[Data block]
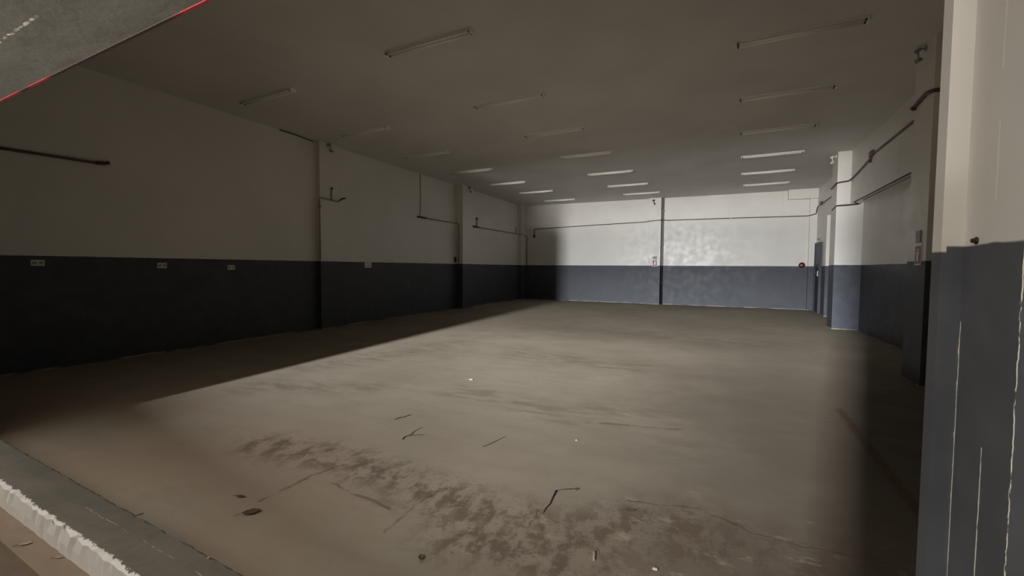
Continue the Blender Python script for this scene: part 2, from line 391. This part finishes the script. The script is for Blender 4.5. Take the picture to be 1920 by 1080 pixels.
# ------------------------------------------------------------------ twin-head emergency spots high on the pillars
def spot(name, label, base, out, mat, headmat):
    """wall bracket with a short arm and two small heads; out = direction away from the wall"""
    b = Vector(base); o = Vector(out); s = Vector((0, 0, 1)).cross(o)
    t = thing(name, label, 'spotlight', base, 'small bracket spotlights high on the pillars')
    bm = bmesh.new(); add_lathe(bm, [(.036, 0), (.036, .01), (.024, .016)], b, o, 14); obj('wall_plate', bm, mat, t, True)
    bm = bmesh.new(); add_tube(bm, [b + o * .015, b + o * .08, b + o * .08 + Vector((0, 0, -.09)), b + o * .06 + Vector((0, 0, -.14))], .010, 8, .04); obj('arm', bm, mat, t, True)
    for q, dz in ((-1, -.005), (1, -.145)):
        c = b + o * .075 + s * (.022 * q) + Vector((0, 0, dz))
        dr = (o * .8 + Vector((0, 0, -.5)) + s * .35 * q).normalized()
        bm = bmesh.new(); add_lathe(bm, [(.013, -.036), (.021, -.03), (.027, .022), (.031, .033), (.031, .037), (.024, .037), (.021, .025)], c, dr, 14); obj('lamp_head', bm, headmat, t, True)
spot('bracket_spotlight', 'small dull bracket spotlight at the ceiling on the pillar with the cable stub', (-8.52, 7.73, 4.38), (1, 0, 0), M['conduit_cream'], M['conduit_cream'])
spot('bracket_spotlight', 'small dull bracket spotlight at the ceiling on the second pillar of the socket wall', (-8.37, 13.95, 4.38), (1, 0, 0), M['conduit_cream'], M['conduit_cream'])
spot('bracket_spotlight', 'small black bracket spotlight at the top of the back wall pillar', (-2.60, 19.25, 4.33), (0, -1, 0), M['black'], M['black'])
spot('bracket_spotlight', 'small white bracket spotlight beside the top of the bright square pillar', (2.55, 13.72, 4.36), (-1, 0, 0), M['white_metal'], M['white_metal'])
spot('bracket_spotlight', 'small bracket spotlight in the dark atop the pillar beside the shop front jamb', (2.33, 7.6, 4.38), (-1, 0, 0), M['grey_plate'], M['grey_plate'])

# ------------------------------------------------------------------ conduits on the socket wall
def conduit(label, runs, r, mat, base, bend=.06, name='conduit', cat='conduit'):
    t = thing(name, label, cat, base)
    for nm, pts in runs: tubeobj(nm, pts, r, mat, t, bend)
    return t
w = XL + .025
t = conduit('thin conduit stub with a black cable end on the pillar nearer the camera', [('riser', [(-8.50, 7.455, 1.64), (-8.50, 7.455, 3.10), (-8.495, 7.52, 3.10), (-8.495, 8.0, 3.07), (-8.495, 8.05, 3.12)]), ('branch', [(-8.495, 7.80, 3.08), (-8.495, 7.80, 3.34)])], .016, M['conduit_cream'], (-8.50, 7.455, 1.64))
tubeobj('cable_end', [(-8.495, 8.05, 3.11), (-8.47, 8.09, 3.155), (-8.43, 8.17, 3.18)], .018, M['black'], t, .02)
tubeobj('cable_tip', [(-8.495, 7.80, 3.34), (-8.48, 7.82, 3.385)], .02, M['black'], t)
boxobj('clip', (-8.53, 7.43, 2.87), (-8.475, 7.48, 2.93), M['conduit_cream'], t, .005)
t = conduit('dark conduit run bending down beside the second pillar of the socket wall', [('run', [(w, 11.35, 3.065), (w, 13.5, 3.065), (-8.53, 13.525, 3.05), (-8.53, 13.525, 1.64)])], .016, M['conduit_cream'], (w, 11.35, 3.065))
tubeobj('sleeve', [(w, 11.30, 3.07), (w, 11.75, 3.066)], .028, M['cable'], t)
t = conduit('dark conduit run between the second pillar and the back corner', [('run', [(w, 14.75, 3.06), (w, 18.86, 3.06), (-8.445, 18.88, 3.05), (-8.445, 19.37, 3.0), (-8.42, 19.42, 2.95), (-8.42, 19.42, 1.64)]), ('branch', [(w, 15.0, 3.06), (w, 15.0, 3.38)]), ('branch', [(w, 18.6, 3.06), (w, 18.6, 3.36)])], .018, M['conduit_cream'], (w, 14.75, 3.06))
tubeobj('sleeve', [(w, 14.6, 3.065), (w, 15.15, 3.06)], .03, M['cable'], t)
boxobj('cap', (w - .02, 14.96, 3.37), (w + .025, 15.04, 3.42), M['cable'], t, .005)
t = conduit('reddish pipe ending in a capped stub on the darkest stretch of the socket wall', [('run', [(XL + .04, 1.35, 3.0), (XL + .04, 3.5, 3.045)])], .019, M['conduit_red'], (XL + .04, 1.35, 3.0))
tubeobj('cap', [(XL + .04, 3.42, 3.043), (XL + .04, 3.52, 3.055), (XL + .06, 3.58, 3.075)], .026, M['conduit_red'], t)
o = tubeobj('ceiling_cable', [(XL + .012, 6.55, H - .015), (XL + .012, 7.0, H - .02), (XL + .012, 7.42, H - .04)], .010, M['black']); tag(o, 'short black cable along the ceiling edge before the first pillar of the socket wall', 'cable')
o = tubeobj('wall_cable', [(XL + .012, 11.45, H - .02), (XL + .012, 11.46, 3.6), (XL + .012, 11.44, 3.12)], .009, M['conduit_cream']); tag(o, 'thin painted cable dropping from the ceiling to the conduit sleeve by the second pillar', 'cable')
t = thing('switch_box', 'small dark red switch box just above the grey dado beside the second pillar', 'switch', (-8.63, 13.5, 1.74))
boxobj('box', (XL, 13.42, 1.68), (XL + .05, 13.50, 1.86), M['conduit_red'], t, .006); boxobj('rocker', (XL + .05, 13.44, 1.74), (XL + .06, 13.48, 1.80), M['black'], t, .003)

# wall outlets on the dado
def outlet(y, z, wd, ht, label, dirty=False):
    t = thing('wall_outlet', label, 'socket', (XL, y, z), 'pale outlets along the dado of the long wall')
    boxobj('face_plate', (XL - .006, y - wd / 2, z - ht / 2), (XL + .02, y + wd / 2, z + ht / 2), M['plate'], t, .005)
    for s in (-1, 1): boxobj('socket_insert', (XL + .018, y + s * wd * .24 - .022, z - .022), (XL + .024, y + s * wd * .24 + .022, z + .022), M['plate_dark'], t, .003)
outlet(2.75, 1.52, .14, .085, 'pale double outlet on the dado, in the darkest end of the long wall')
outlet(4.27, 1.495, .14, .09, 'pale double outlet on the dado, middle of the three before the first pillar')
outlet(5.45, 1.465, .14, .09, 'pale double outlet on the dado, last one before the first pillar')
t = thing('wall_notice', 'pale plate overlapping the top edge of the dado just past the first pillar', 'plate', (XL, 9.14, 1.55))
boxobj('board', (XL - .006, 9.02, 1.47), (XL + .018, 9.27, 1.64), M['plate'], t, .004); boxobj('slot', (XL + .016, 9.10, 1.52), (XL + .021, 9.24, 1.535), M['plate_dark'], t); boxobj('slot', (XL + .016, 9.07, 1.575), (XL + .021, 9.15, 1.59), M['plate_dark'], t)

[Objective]
Exactly restate the lines from the beginning of the data through the line with "spot('bracket_spotlight', 'small bracket", and no others, keeping pictures out.

[Complete answer]
Continue the Blender Python script for this scene: part 2, from line 391. This part finishes the script. The script is for Blender 4.5. Take the picture to be 1920 by 1080 pixels.
# ------------------------------------------------------------------ twin-head emergency spots high on the pillars
def spot(name, label, base, out, mat, headmat):
    """wall bracket with a short arm and two small heads; out = direction away from the wall"""
    b = Vector(base); o = Vector(out); s = Vector((0, 0, 1)).cross(o)
    t = thing(name, label, 'spotlight', base, 'small bracket spotlights high on the pillars')
    bm = bmesh.new(); add_lathe(bm, [(.036, 0), (.036, .01), (.024, .016)], b, o, 14); obj('wall_plate', bm, mat, t, True)
    bm = bmesh.new(); add_tube(bm, [b + o * .015, b + o * .08, b + o * .08 + Vector((0, 0, -.09)), b + o * .06 + Vector((0, 0, -.14))], .010, 8, .04); obj('arm', bm, mat, t, True)
    for q, dz in ((-1, -.005), (1, -.145)):
        c = b + o * .075 + s * (.022 * q) + Vector((0, 0, dz))
        dr = (o * .8 + Vector((0, 0, -.5)) + s * .35 * q).normalized()
        bm = bmesh.new(); add_lathe(bm, [(.013, -.036), (.021, -.03), (.027, .022), (.031, .033), (.031, .037), (.024, .037), (.021, .025)], c, dr, 14); obj('lamp_head', bm, headmat, t, True)
spot('bracket_spotlight', 'small dull bracket spotlight at the ceiling on the pillar with the cable stub', (-8.52, 7.73, 4.38), (1, 0, 0), M['conduit_cream'], M['conduit_cream'])
spot('bracket_spotlight', 'small dull bracket spotlight at the ceiling on the second pillar of the socket wall', (-8.37, 13.95, 4.38), (1, 0, 0), M['conduit_cream'], M['conduit_cream'])
spot('bracket_spotlight', 'small black bracket spotlight at the top of the back wall pillar', (-2.60, 19.25, 4.33), (0, -1, 0), M['black'], M['black'])
spot('bracket_spotlight', 'small white bracket spotlight beside the top of the bright square pillar', (2.55, 13.72, 4.36), (-1, 0, 0), M['white_metal'], M['white_metal'])
spot('bracket_spotlight', 'small bracket spotlight in the dark atop the pillar beside the shop front jamb', (2.33, 7.6, 4.38), (-1, 0, 0), M['grey_plate'], M['grey_plate'])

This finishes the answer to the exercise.